Les conseils d’une haute politique ne doivent cependant pas manquer au cabinet du 12 mai, qui se distingue, dit-on, par une louable déférence envers la royauté. C’est même là pour lui, comme pour tous, une garantie. Si, à l’intérieur, une activité malheureuse voulait, en innovant inconsidérément, se signaler par des changemens et des créations, la sagesse royale serait là pour tempérer ce zèle impétueux, et en détourner les malencontreux effets ; au dehors, la haute expérience du roi est pour le ministère un enseignement toujours ouvert et toujours sûr.

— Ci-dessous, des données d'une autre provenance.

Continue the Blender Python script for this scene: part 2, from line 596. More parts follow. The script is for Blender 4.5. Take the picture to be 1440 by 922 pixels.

Cet enseignement n’a pas dû lui manquer dans l’affaire d’Espagne ; on s’applaudit de la voir presque menée à fin, et le ministère peut se féliciter d’y avoir aidé par les mesures prises à la frontière, qu’il a fait strictement exécuter. Mais serait-il vrai que la négociation avec Maroto était dès long-temps pendante ? Le général Maroto avait en effet, si nous sommes bien informés, envoyé à Paris un agent, quelques jours avant la retraite du ministère du 15 avril, pour proposer la pacification des provinces basques. Ne pouvant lui-même entamer cette négociation importante, M. Molé avait, en se retirant, conseillé l’envoi d’un agent français en Espagne, pour diriger une crise qui était imminente, et assurer à la France les avantages qu’elle y devait trouver.